A young writer and mother suffers from “temporary nervous depression,” for which her doctor/husband John prescribes the “rest cure.”  He takes her to the country for the summer and rents an old estate house for them to stay in.  He forbids her to read, write, or have visitors, and installs her in the former nursery room at the top of the house where she can rest undisturbed.  The walls of the nursery are covered in a hideous yellow wallpaper that has no apparent logic to its design, and The Woman becomes obsessed with it.  She sees figures creeping around behind it and eventually she tears it from the walls in an attempt to free them.  In doing so she frees herself, by descending into madness. 


The Woman
John, her husband
Five Women in the Wallpaper (Ensemble)

Music Excerpts

Performance Notes

Running Time

90 minutes 

Instrumental Ensemble

Piano, Synthesizer, Cello, Flute

World Premiere Performance:

This work was premiered in February 2008 at Peabody Music Conservatory, Johns Hopkins University.
Performances took place at Theatre Project in Baltimore, Maryland.
Director: Garnett Bruce
Music Director: JoAnn Kulesza
Production Designer: Kel Millionie
Conductor: Jong-hun Bae

Performed by: Jennifer Holbrook/Bonnie Lander (The Woman); Paul Corujo/Kevin Wetzel (John)
Elizabeth Cooper, Meghan Davis, Yi-Wen Hung, Megan Ihnen, Carolyn Pelley (Women in the Wall)

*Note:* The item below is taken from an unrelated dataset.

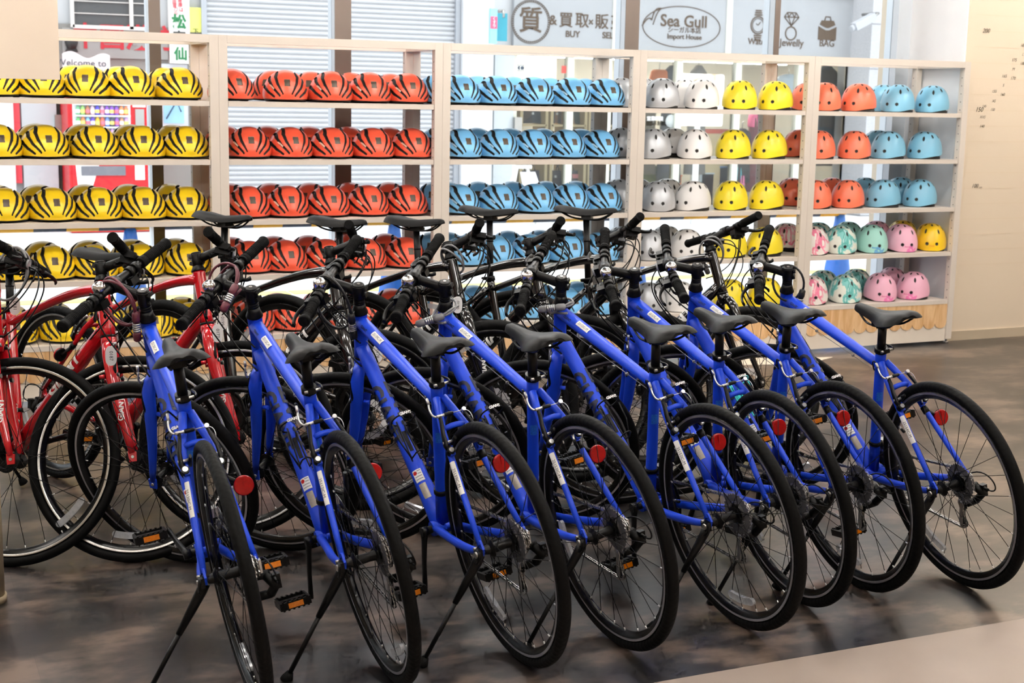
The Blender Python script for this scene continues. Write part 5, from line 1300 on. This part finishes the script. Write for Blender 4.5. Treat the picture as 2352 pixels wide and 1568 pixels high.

Set and Costume Design Notes:

The Ensemble (VOICES/WOMEN 1-5): Initially, only the voices of the Women in the Wall are heard, then gradually their figures become visible during the course of the piece. They are dressed in clothing that is printed with the same pattern as the wallpaper, so they blend in with the wall and are only faintly discernible when they move. Their skin might also be painted with the pattern of the wallpaper.

In Scene Four the Womens’ hands come out and actually touch THE WOMAN, but the figures themselves still remain vague, blending with the wallpaper. It isn’t until the final scene, when THE WOMAN tears off the wallpaper, that all the figures break away from the wall and come out into the room with her, all five of them tearing at the imprisoning wallpaper.
It would be acceptable to double the chorus and use five women as singers and five as dancers. This would allow more freedom of movement for the dancers and easier concentration for the singers.

The Wallpaper: The Wallpaper should be treated as a character. It changes in every scene; sometimes the pattern swirls around as if it is alive and breathing and at other times it becomes flames burning up the wall. These changes might be accomplished with lights, colors, scrims, perhaps video movement, and also with the presence of the Chorus of 5 Women, who stand or move behind the design.

The Nursery Room: Gradually throughout the piece the nursery room appears to grow in size. When The Woman first enters it in Scene Two, it is of normal size, but as the wallpaper takes on more and more significance in her existence, the walls of the room grow up and out, becoming larger and larger. In the final scene, when the lights come up to reveal The Woman alone in the nursery, it’s the feeling of being in a cathedral, with walls and wallpaper stretching endlessly up and out.